Historiquement, dans un environnement où les prix des actions et des obligations étaient négativement corrélés, les avantages de la diversification entre des actifs «à risque faible» et des actifs «risqués» ont servi la construction de portefeuille. La théorie moderne du portefeuille[2] a épaulé les investisseurs pendant de nombreuses années. Mais le monde a changé. La corrélation entre les prix des actions et des obligations est devenue positive à mesure que la nature de l’inflation s’est métamorphosée. Le risque est de voir l’inflation actuelle alimentée par une insuffisance d’offre (chocs sur les matières premières, disruptions des chaines d’approvisionnement, embargos…) et non par un excès de demande, c’est pourquoi la frontière efficiente chère à Markowitz n’est plus convexe mais concave, annihilant les bienfaits de la diversification traditionnelle.

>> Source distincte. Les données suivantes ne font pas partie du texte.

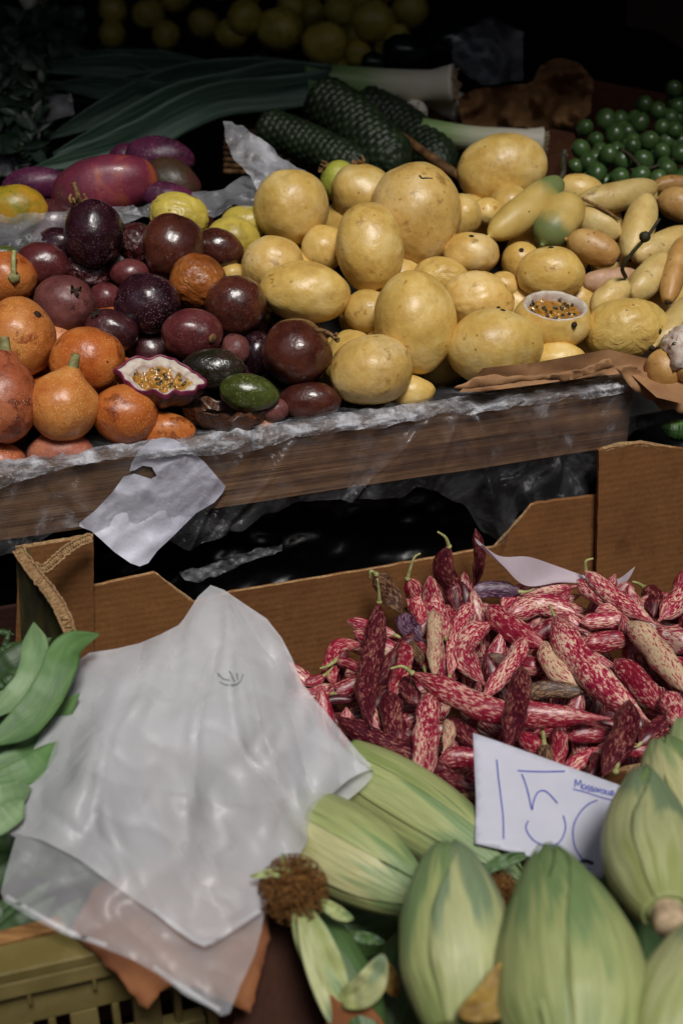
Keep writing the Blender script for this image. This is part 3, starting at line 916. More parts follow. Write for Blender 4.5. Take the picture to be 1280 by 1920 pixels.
Cu(1310, 560, 1222, 652, 64, .012, 'curuba', 'long fruit at the right edge above the white torn one')
Cu(1216, 352, 1300, 348, 34, -.01, 'curuba_orange', 'thin brownish fruit in the back row at the right edge')
Cu(1200, 380, 1222, 352, 36, -.02, 'curuba', 'small end of a yellow fruit behind the upright slender one')
Cu(1040, 470, 1100, 500, 50, -.02, 'curuba', 'long fruit mostly hidden behind the round yellow one with a dark eye')

# --- settle depths: neighbours must not pass through each other
items = []
for f in FRUITS:
    d = heap_d(f['cx'], f['cy']) - f['lift'] * 1.2
    items.append(dict(x=f['cx'], y=f['cy'], d=d, a=f['w'] / 2, b=f['h'] / 2, rot=radians(f['rot']), fix=0))
for c in CURS:
    n = 3
    k0 = len(items)
    ww = c[4] / 2
    ax = Vector((c[2] - c[0], c[3] - c[1])); Ln = ax.length; ax.normalize()
    for i in range(n):
        t = (ww * 0.85 + (Ln - 1.7 * ww) * i / (n - 1))
        x, y = c[0] + ax.x * t, c[1] + ax.y * t
        items.append(dict(x=x, y=y, d=heap_d(x, y) - c[5] * 1.2, a=ww * .9, b=ww * .9, rot=0, fix=k0))
EXTRA = dict(x=1037, y=590, d=heap_d(1037, 590) - .03, a=74, b=56, rot=0, fix=0)      # the cut yellow fruit
HALF = dict(x=300, y=706, d=heap_d(300, 706) - .03, a=78, b=46, rot=radians(25), fix=0)
SHELL = dict(x=415, y=762, d=heap_d(415, 762) - .02, a=72, b=42, rot=radians(8), fix=0)
items += [EXTRA, HALF, SHELL]
def rad_in(it, ang):
    a = ang - it['rot']
    return it['a'] * it['b'] / sqrt((it['b'] * cos(a)) ** 2 + (it['a'] * sin(a)) ** 2)
for it in items: it['d0'] = it['d']
for step_ in range(60):
    mv = [0.0] * len(items)
    for i in range(len(items)):
        A = items[i]
        for j in range(i + 1, len(items)):
            B = items[j]
            if abs(A['x'] - B['x']) > 190 or abs(A['y'] - B['y']) > 190: continue
            if A['fix'] and A['fix'] == B['fix']: continue
            ang = math.atan2(B['y'] - A['y'], B['x'] - A['x'])
            dm = (A['d'] + B['d']) / 2
            ra, rb = rad_in(A, ang) * dm / FPX, rad_in(B, ang) * dm / FPX
            need = 0.86 * (ra + rb)
            lat = sqrt((A['x'] - B['x']) ** 2 + (A['y'] - B['y']) ** 2) * dm / FPX
            if lat >= need: continue
            dz = sqrt(need * need - lat * lat)
            cur = B['d'] - A['d']
            if abs(cur) < dz:
                sgn = 1 if cur > 0 else -1
                push = (dz - abs(cur)) * 0.25 * sgn
                mv[j] += push; mv[i] -= push
    for i, it in enumerate(items):
        it['d'] += max(-.004, min(.004, mv[i]))
        it['d'] = max(it['d0'] - .05, min(it['d0'] + .06, it['d']))
        lim = dplane(it['x'], it['y'], RIM0 + V * (.021 + min(it['a'], it['b']) * .55 * it['d'] / FPX), V)
        if it['d'] < lim and it['x'] < 1190: it['d'] = lim
SHELL['d'] -= .03
for it in items:
    if it['x'] == 303: it['d'] -= .022
for k, c in enumerate(CURS):        # the three balls of a long fruit define a straight line of depth
    b0 = len(FRUITS) + 3 * k
    ds = [items[b0 + i]['d'] for i in range(3)]
    m = sum(ds) / 3; sl = max(-.02, min(.02, (ds[2] - ds[0]) / 2))
    items[b0]['dd'] = (m - sl, m + sl)

def on_surf(pos, R, a, b, c, n):
    """point of the ellipsoid surface in local direction n, and its world normal"""
    n = Vector(n).normalized()
    p = Vector((n.x * a, n.y * b, n.z * c))
    return pos + R @ p, (R @ n).normalized()

def calyx(parent, p, n, size, seed, mat='stem_dry', petals=5):
    t = n.orthogonal().normalized(); bt = n.cross(t)
    parts = []
    rnd = random.Random(seed)
    for k in range(petals):
        a = 2 * pi * k / petals + rnd.uniform(-.3, .3)
        d = t * cos(a) + bt * sin(a)
        l = size * rnd.uniform(.7, 1.1)
        P3 = [p - n * size * .1, p + d * l * .45 + n * size * .12, p + d * l * .8 + n * size * rnd.uniform(.1, .5), p + d * l * .6 + n * size * rnd.uniform(.3, .9)]
        parts.append(sweep(P3, lambda t_: size * .27 * (1 - .6 * t_) * (1 + .4 * noise.noise(Vector((t_ * 5, seed, 0)))), 10, 6, .35, seed=seed + k))
    v, f, uv = join(parts)
    mesh_obj('calyx', v, f, MT[mat], parent, uvs=uv)

def build_fruit(f, it, idx, sub=5):
    d = it['d']
    a, b = f['w'] / 2 * d / FPX, f['h'] / 2 * d / FPX
    c = (a + b) / 2 * 0.97
    if f['w'] > f['h'] * 1.15: c = b * 1.0
    x, y, z = cam_frame(f['rot'])
    R = Matrix((x, y, z)).transposed()
    pos = pt(f['cx'], f['cy'], d)
    kw = f['kw']
    vs_, fs = fruit_mesh(a, b, c, idx + 1, kw.get('egg', 0.06), 0.035, kw.get('wr', 0) , sub, None)
    if 'dimple' in kw:
        dn = Vector(kw['dimple']).normalized()
        vs_ = [v * (1 - .10 * exp(-((v.normalized() - dn).length / .22) ** 2)) for v in vs_]
    if 'scar' in kw:
        dn = Vector((.35, .3, .88)).normalized()
        vs_ = [v * (1 - .05 * exp(-((v.normalized() - dn).length / .3) ** 2)) for v in vs_]
    if 'neck' in kw:
        dn = (R.inverted() @ (RT * kw['neck'][0] + UP * kw['neck'][1] - FW * kw['neck'][2])).normalized()
        vs_ = [v * (1 + .26 * exp(-((v.normalized() - dn).length / .30) ** 2)) for v in vs_]
    o = mesh_obj(f['name'], [pos + R @ v for v in vs_], fs, MT[f['mat']], origin=pos)
    tag(o, f['label'], f['cat'], f['group'])
    def spot(name, n, r, mat, h=.25):
        nn = (R.inverted() @ (RT * n[0] + UP * n[1] - FW * n[2])).normalized()
        # nearest mesh vertex in that direction
        best = max(vs_, key=lambda v: v.normalized().dot(nn))
        p = pos + R @ best
        w = (R @ best).normalized()
        sv, sf = ico(2)
        t = w.orthogonal().normalized(); bt = w.cross(t)
        return mesh_obj(name, [p + (t * q.x + bt * q.y) * r * (1 + .3 * noise.noise(q * 3 + Vector((idx, 0, 0)))) + w * q.z * r * h for q in sv], sf, MT[mat], o), p, w
    if 'eye' in kw: spot('stem_scar', kw['eye'], .0028, 'scar')
    if 'blackdot' in kw: spot('stem_scar', kw['blackdot'], .0042, 'scar')
    if 'scarspot' in kw: spot('stem_scar', kw['scarspot'], .0050, 'stem_dry')
    if 'scar' in kw:
        # curved scar line following the skin
        P3 = []
        for q in ((0.02, .60), (.08, .55), (.16, .56), (.24, .53), (.29, .58)):
            nn = (R.inverted() @ (RT * q[0] + UP * q[1] - FW * .8)).normalized()
            best = max(vs_, key=lambda v: v.normalized().dot(nn)); P3.append(pos + R @ best)
        tube('scar', P3, .0011, MT['scar'], o, .6)
    if 'star' in kw:
        s, p, w = spot('stem_scar', kw['star'], .0022, 'scar')
        calyx(o, p, w, .008, idx, 'scar', 4)
    if 'calyx' in kw:
        s, p, w = spot('stem_scar', kw['calyx'], .004, 'scar', .5)
        if kw.get('bigcalyx'):
            w = UP
            p = pt(150, 384, d)
            calyx(o, p + UP * .001, (UP - RT * .15).normalized(), .013, idx, 'stem_dry', 6)
            tube('stem', [p, p + UP * .013 - RT * .003, p + UP * .022 - RT * .006], .0035, MT['stem_dry'], o, .7)
        else:
            calyx(o, p, w, .010, idx)
    if 'neck' in kw:
        w = (RT * kw['neck'][0] + UP * kw['neck'][1] - FW * kw['neck'][2]).normalized()
        nn = R.inverted() @ w
        best = max(vs_, key=lambda v: v.normalized().dot(nn.normalized()))
        p = pos + R @ best
        tube('stem', [p - w * .008, p + w * .002, p + w * .010], .0062, MT['stem_green'], o, .6)
    if 'stem' in kw:
        s, p, w = spot('stem_scar', kw['stem'], .006, 'stem_green', .6)
        if kw.get('longstem'):
            tube('stem', [p + RT * .004, p - RT * .012, p - RT * .026 + UP * .003], .0055, MT['stem_green'], o, .55)
        else:
            tube('stem', [p, p + UP * .012 - FW * .004, p + UP * .026 - FW * .004 + RT * .001], .0028, MT['stem_pale'], o, .8)
            spot('stem_scar', (kw['stem'][0] + .02, kw['stem'][1] + .1, kw['stem'][2]), .004, 'scar', .8)
    if 'drystem' in kw:
        s, p, w = spot('stem_scar', kw['drystem'], .003, 'scar')
        tube('stem', [p, p + RT * .012 - UP * .004 - FW * .006, p + RT * .022 - UP * .012 - FW * .006], .0022, MT['stem_dry'], o, .9)
        calyx(o, p + RT * .018 - UP * .008 - FW * .006, RT, .006, idx)
    return o
for k, f in enumerate(FRUITS):
    build_fruit(f, items[k], k, 5 if f['w'] > 90 else 4)

# long fruit
for k, c in enumerate(CURS):
    x0, y0, x1, y1, w, lift, mat, label, stem, rnd_ = c
    dA, dB = items[len(FRUITS) + 3 * k]['dd']
    A, B = pt(x0, y0, dA), pt(x1, y1, dB)
    r = w / 2 * (dA + dB) / 2 / FPX
    mid = (A + B) / 2 + UP * .003 * (1 if k % 2 else -1)
    ang = (k % 3 == 2) or k == 11
    def prof(t, r=r, rnd_=rnd_, k=k):
        e = 1 - abs(2 * t - 1 + .08 * (-1) ** k) ** (3.4 if rnd_ < .4 else 2.6)
        return r * max(.02, e) ** .55
    shp = (lambda t, a, k=k: 1 + .045 * cos(3 * a + k) + .03 * noise.noise(Vector((t * 4, cos(a), k)))) if ang else (lambda t, a, k=k: 1 + .05 * noise.noise(Vector((t * 4 + k, cos(a), sin(a)))))
    v, f, uv = sweep([A, mid, B], prof, 44, 28, .92, seed=k, shape=shp)
    uv = [(q[0], q[1] - k * .13) for q in uv]
    o = mesh_obj('banana_passion_fruit', v, f, MT[mat], uvs=uv, origin=(A + B) / 2)
    tag(o, label, 'passion fruit', CG)
    ax = (A - B).normalized()
    if k == 0:
        tube('stem', [A - ax * .004, A + ax * .006 + UP * .006, A + UP * .024 + RT * .004, A + UP * .034 + RT * .006], .0028, MT['grape_stem'], o, 1.3)
        calyx(o, A + UP * .026 + RT * .004, UP, .006, 3, 'grape_stem')
    if k == 4:
        tube('stem', [A - ax * .003, A + ax * .010, A + ax * .012 + UP * .006, A - RT * .004 + UP * .010], .003, MT['stem_green'], o, .7)
        tube('twig', [pt(1090, 372, dA - .04), pt(1130, 392, dA - .05), pt(1160, 412, dA - .05)], .0018, MT['stem_dry'], o, .8)
    if k == 9:
        T0 = pt(1172, 520, dB - .01)
        tube('stem', [T0, pt(1166, 500, dB - .03), pt(1188, 470, dB - .04), pt(1215, 440, dB - .045), pt(1236, 410, dB - .045)], .0022, MT['grape_stem'], o, .7)
        sv, sf = ico(3)
        q0 = pt(1208, 444, dB - .045)
        mesh_obj('bud', [q0 + q * (.0055 + .001 * noise.noise(q * 3)) for q in sv], sf, MT['grape_stem'], o)
    elif k not in (0, 4):
        sv, sf = ico(2)
        mesh_obj('stem_scar', [B - ax * .0005 + q * .0028 for q in sv], sf, MT['scar'], o)
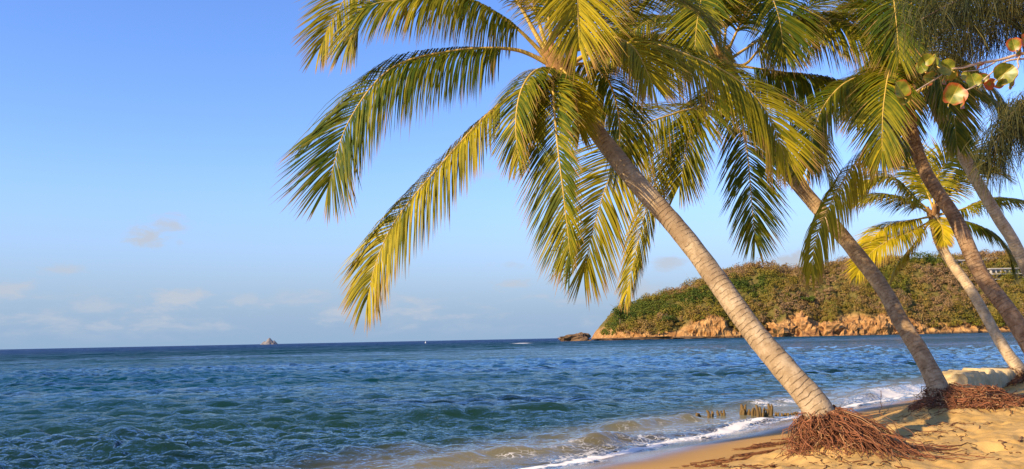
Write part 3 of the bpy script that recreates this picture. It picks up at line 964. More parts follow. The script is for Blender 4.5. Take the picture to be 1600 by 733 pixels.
# ------------------------------------------------------------------ concrete slab at the beach edge, stakes in the surf
sl0, sl1 = P(1512, 590, 20.0), P(1640, 575, 22.4)
n = 60
q = np.linspace(0, 1, n)
prof = np.array([(0, -0.5), (0, 0.32), (0.05, 0.40), (0.7, 0.42), (0.75, 0.38), (0.75, -0.5)])
ctr = np.stack([np.interp(q, [0, 1], [sl0[0], sl1[0]]), np.interp(q, [0, 1], [sl0[1], sl1[1]])], 1)
perp = unit(np.array([(sl1 - sl0)[1] * -1, (sl1 - sl0)[0]]))
topz = np.where(q < 0.3, 0.0, 0.045) - 0.07 * q + 0.10 * fbm(q * 46, q * 0, 401, 4)
V = np.zeros((n, len(prof), 3))
for j, (a, b) in enumerate(prof):
    V[:, j, :2] = ctr + perp * (a + 0.045 * fbm(q * 24, q * 0 + j * 0.4, 402, 3))[:, None]
    V[:, j, 2] = 0.22 + b + topz * (b > 0)
V = V.reshape(-1, 3)
Q = gridq(n, len(prof))
Q = np.vstack([Q, [[0, 1, 4, 5], [1, 2, 3, 4]], (n - 1) * len(prof) + np.array([[5, 4, 1, 0], [4, 3, 2, 1]])])
ob = mesh('sea_wall', V, Q, M_CONC, org=(sl0[0], sl0[1], 0.3))
tag(ob, 'low pale weathered concrete wall at the edge of the beach behind the palms', 'wall')

ORD = ['first', 'second', 'third', 'fourth', 'fifth', 'sixth', 'seventh', 'eighth', 'ninth', 'tenth', 'eleventh', 'twelfth', 'thirteenth', 'fourteenth', 'fifteenth', 'sixteenth', 'seventeenth', 'eighteenth', 'nineteenth', 'twentieth']
zz = 1378 / 250.0
low_a = [(215, 250, 288), (240, 250, 285), (318, 230, 280), (348, 235, 275), (398, 228, 268), (430, 232, 270), (449, 225, 270)]
tall = [(594, 178, 265), (614, 215, 270), (634, 178, 268), (660, 220, 262), (692, 210, 275), (712, 205, 270), (743, 185, 287), (759, 200, 280), (785, 235, 280), (800, 205, 275), (817, 220, 275), (838, 175, 265), (854, 178, 265)]
low_b = [(895, 245, 265), (915, 250, 268), (950, 255, 275), (975, 252, 272), (1000, 250, 272), (1030, 250, 270), (1055, 245, 268), (1075, 240, 265)]
for row, txt in ((low_a, 'short worn stake, {} from the left in the low row beside the tall stakes'),
                 (tall, 'dark wooden stake, {} from the left in the tall cluster in the surf'),
                 (low_b, 'stubby stake, {} from the left in the low row behind the trunk')):
    for i, (xz, yt, yb) in enumerate(row):
        px, py0, py1 = 1050 + xz / zz, 600 + yt / zz, 600 + yb / zz
        b = G(px, py1)
        hgt = (py1 - py0) / F * b[1]
        c, _ = spline([b + [0, 0, -0.35], b, b + [rng.normal() * 0.012, 0, hgt * 0.6], b + [rng.normal() * 0.02, 0, hgt]], 12)
        r0 = 0.028 + 0.008 * rng.random()
        w = 1 + 0.22 * rng.standard_normal((12, 10)) * 0.6
        w[1:] = 0.5 * w[1:] + 0.5 * w[:-1]
        rad = r0 * np.r_[np.linspace(1.15, 0.95, 10), 0.85, 0.5]
        ob = mesh('wooden_stake', *tube(c, rad, 10, wob=w, ref=(0, 1, 0)), M_STAKE, org=b)
        tag(ob, txt.format(ORD[i]), 'stake', 'old wooden stakes in the surf')

# ------------------------------------------------------------------ palms
M_TR = {'pale': M_BARK, 'brown': M_BARK2, 'dark': M_BARK3}


def frond(root, pts, Ll, yel, droop=(0.5, 0.15), roll=(0, 0), n=200, width=0.0175, petiole=0.16, seed=0, ref=(0, 0, 1), tatter=0.07, rr=0.026, right=1.0):
    rg = np.random.default_rng(seed)
    NS = 90
    c, L = spline(pts, NS)
    T, N, B = frames(c, ref)
    tt = np.linspace(0, 1, NS)
    ro = np.radians(roll[0] + (roll[1] - roll[0]) * tt)[:, None]
    N, B = N * np.cos(ro) + B * np.sin(ro), B * np.cos(ro) - N * np.sin(ro)
    ti = np.repeat(np.linspace(petiole, 0.995, n), 2) + rg.normal(0, 0.0035, 2 * n)
    side = np.tile([1.0, -1.0], n)
    keep = rg.random(2 * n) > tatter
    ti, side = np.clip(ti[keep], petiole, 0.998), side[keep]
    m_ = len(ti)
    I = lambda A: np.stack([np.interp(ti, tt, A[:, k]) for k in range(3)], 1)
    pc, T_, N_, B_ = I(c), unit(I(T)), unit(I(N)), unit(I(B))
    q = (ti - petiole) / (1 - petiole)
    env = np.interp(q, [0, 0.08, 0.3, 0.6, 0.85, 1.0], [0.5, 0.8, 1.0, 0.97, 0.78, 0.45])
    len_ = Ll * env * (1 + 0.08 * rg.standard_normal(m_)) * np.where(rg.random(m_) < 0.06, rg.uniform(0.4, 0.8, m_), 1)
    len_ = len_ * np.where(side < 0, right, 1.0)
    fa = np.radians(np.interp(q, [0, 0.5, 0.9, 1], [32, 42, 58, 78]) + 2.6 * rg.standard_normal(m_))
    lift = 0.20 + 0.07 * rg.standard_normal(m_)
    clumpn = vnoise(ti * 26, ti * 0 + seed, 7) * 0.12
    lift = lift * np.clip(1.1 - 0.7 * np.interp(q, [0, 0.75], droop), 0, 1)
    d = unit(B_ * (side * np.cos(fa))[:, None] + T_ * (np.sin(fa) + clumpn)[:, None] + N_ * lift[:, None])
    SEG = 5
    wid = 0.5 * width * np.array([0.55, 1.0, 1.0, 0.8, 0.5, 0.04])
    wsc = 1 + 0.12 * rg.standard_normal(m_)
    p_ = pc.copy()
    Vs = []
    dr = np.interp(q, [0, 0.75], droop) * np.clip(1 + 0.16 * rg.standard_normal(m_), 0.3, 2.0)
    for s in range(SEG + 1):
        wd = unit(T_ - d * np.sum(T_ * d, 1, keepdims=True) + 0.5 * side[:, None] * np.cross(N_, d))
        w_ = wd * (wid[s] * wsc)[:, None]
        Vs.append(np.stack([p_ - w_, p_ + w_], 1))
        p_ = p_ + d * (len_ / SEG)[:, None]
        d = unit(d + np.array([0, 0, -1.0]) * (dr * (1.15, 0.85, 0.6, 0.4, 0.3, 0.2)[s])[:, None])
    V = np.stack(Vs, 1)                     # m, SEG+1, 2, 3
    V = V.reshape(-1, 3)
    base = np.arange(m_)[:, None] * (2 * (SEG + 1)) + np.arange(SEG)[None] * 2
    base = base.ravel()
    Q = np.stack([base, base + 1, base + 3, base + 2], 1)
    yl = np.clip(0.93 * yel - 0.06 + 0.18 * rg.standard_normal(m_) + 0.3 * vnoise(ti * 6, ti * 0 + seed + .5, 8) + 0.18 * (q - 0.5), 0, 1)
    dryl = np.where(rg.random(m_) < 0.08, rg.uniform(0.15, 0.45, m_), 0.0)
    tip = np.linspace(0, 1, SEG + 1)[None, :, None] * np.ones((m_, 1, 2)) + (dryl + 0.05 * rg.standard_normal(m_))[:, None, None] + 0.10 * sstep(q, 0.7, 1.0)[:, None, None]
    f = mesh('frond', V, Q, M_FROND, root, attrs={'yel': np.repeat(yl, 2 * (SEG + 1)), 'tip': tip.ravel()}, smooth=True)
    rad = np.interp(tt, [0, 0.05, 0.2, 1], [rr * 1.7, rr * 1.2, rr * 0.75, rr * 0.13])
    mesh('midrib', *tube(c, rad, 6), M_RIB, f)
    return f


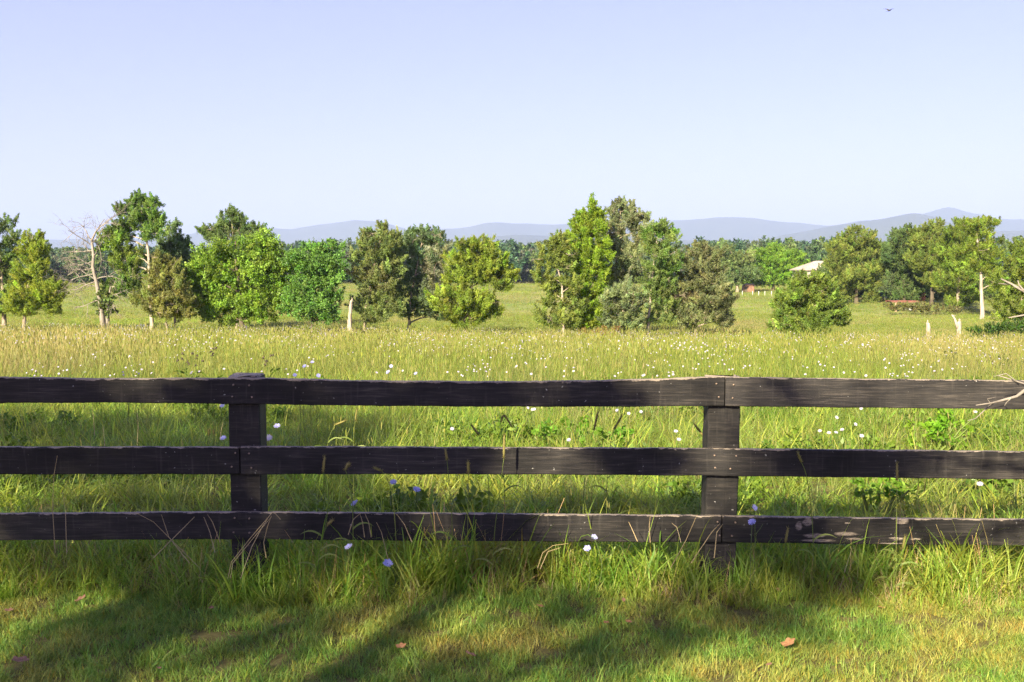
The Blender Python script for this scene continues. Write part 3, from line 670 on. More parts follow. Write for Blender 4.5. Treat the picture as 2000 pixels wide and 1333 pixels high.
tree('cedar_tree', 'brownish olive broad cedar at the right end of the right hand group', 75, [(1358, 662), (1358, 620), (1366, 550), (1370, 480)],
     [(1372, 484, 14, 8), (1358, 496, 20, 10), (1385, 500, 22, 12), (1368, 515, 36, 14), (1345, 535, 22, 16), (1392, 535, 26, 18), (1368, 556, 40, 18), (1400, 572, 24, 18), (1345, 582, 30, 20, (1.1, .95, 1)), (1380, 590, 40, 20), (1408, 605, 22, 20), (1340, 612, 20, 18), (1372, 620, 36, 16), (1410, 630, 20, 12), (1345, 635, 12, 10)], BRN, seed=37, dens=1.0, bare=7)
tree('cedar_tree', 'lone cone shaped green cedar in front of the house roof', 72, [(1580, 664), (1580, 600), (1580, 535)],
     [(1582, 548, 26, 8), (1560, 560, 24, 12), (1602, 560, 26, 12), (1580, 572, 46, 14), (1548, 590, 28, 16), (1608, 590, 32, 16), (1576, 605, 50, 16), (1532, 616, 24, 14), (1628, 614, 26, 16), (1585, 628, 56, 16), (1540, 636, 24, 12), (1575, 646, 40, 12), (1640, 622, 14, 12)], (0.122, 0.163, 0.028), seed=38, dens=1.3)
tree('cedar_tree', 'cedar cut by the right edge of the photo behind bare twigs', 88, [(1995, 640), (1995, 580), (1998, 500)],
     [(1998, 492, 20, 14), (1975, 520, 26, 18), (2005, 530, 34, 24), (1962, 555, 22, 18), (1990, 570, 34, 22), (1965, 590, 24, 18), (2005, 605, 36, 20), (1975, 615, 26, 14), (2040, 560, 40, 50)], (0.125, 0.160, 0.024), seed=39, bare=6)
# on the rise by the house
GH = 'trees in front of the house on the rise'
tree('cedar_tree', 'broad cedar beside the house roof, left end of the hill group', 150, [(1672, 603), (1672, 570), (1670, 470)],
     [(1675, 455, 18, 9), (1650, 466, 16, 10), (1705, 462, 10, 10), (1675, 476, 34, 14), (1640, 490, 22, 14), (1702, 490, 26, 16), (1665, 505, 40, 18), (1635, 520, 22, 18), (1705, 520, 24, 18), (1672, 535, 40, 18), (1640, 552, 24, 18), (1698, 552, 26, 18), (1650, 575, 22, 14), (1700, 580, 16, 14)], OLV, seed=40, dens=1.2, group=GH, r0=.4, bark=M_bark_dark, ls=.85, big=.98)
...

Ainsi, afin de réintroduire une source de diversification dans leurs portefeuilles, les investisseurs doivent détenir des couvertures contre l’inflation telles que des matières premières dont l’or, ou encore des actions faiblement valorisées. Mais ces instruments financiers sont également des actifs à forte volatilité. Ils contribuent à la décorrélation mais ne sont pas sans risque. Par conséquent, cela doit être compensé par des investissements sur des actions de qualité à «risque faible» que l’on trouve plus particulièrement au sein des très grandes capitalisations des secteurs de la technologie et de la santé qui bénéficient à la fois d’une forte croissance bénéficiaire et d’une position oligopolistique.
Une stratégie de «barbell» peut contribuer à la gestion du risque de corrélation des actifs traditionnels. Une telle approche peut être mise en œuvre au sein de divers thèmes tout à fait prometteurs. Dans le domaine de l’IA, nous combinons investissements en actions sur l’ensemble de la chaîne de valeur des semi-conducteurs et investissements en actions au sein de secteur moins affectionnés comme les services aux collectivités ou l’énergie – qui néanmoins bénéficieront des besoins d’électrification massifs : la «nouvelle économie» a déjà un retentissement sur l’ «ancienne économie». L’Europe est à part compte tenu des perspectives d’une reprise cyclique pas encore inflationniste. La région compte des leaders mondiaux dans les secteurs de la santé et de la consommation, et propose des valorisations attractives plus exposées au cycle économique. Nous cherchons également à tirer profit de l’ambivalence des investisseurs envers le «favori» et «le plus mal aimé» des marchés émergents. L’Inde – la favorite – dispose d’un potentiel de croissance économique supérieur stimulé par les dépenses d’investissement, le pays bénéficie des stratégies commerciales dites «Chine Plus Un » d’entreprises cherchant à diversifier leurs investissements dans le sous-continent. Cela devrait se traduire par une croissance des bénéfices durable. Alors qu’en Chine – la mal-aimée – les quelques 5 000 entreprises qui y sont cotées constituent un vaste terrain d’opportunités de valeurs très décotées.
À court terme, la parité des risques traditionnelle devrait servir à la construction de portefeuille, mais à plus long terme, c’est la parité des risques inflationnistes qui devrait prévaloir. Cette évolution doit être intégrée dès maintenant dans les stratégies d’investissement.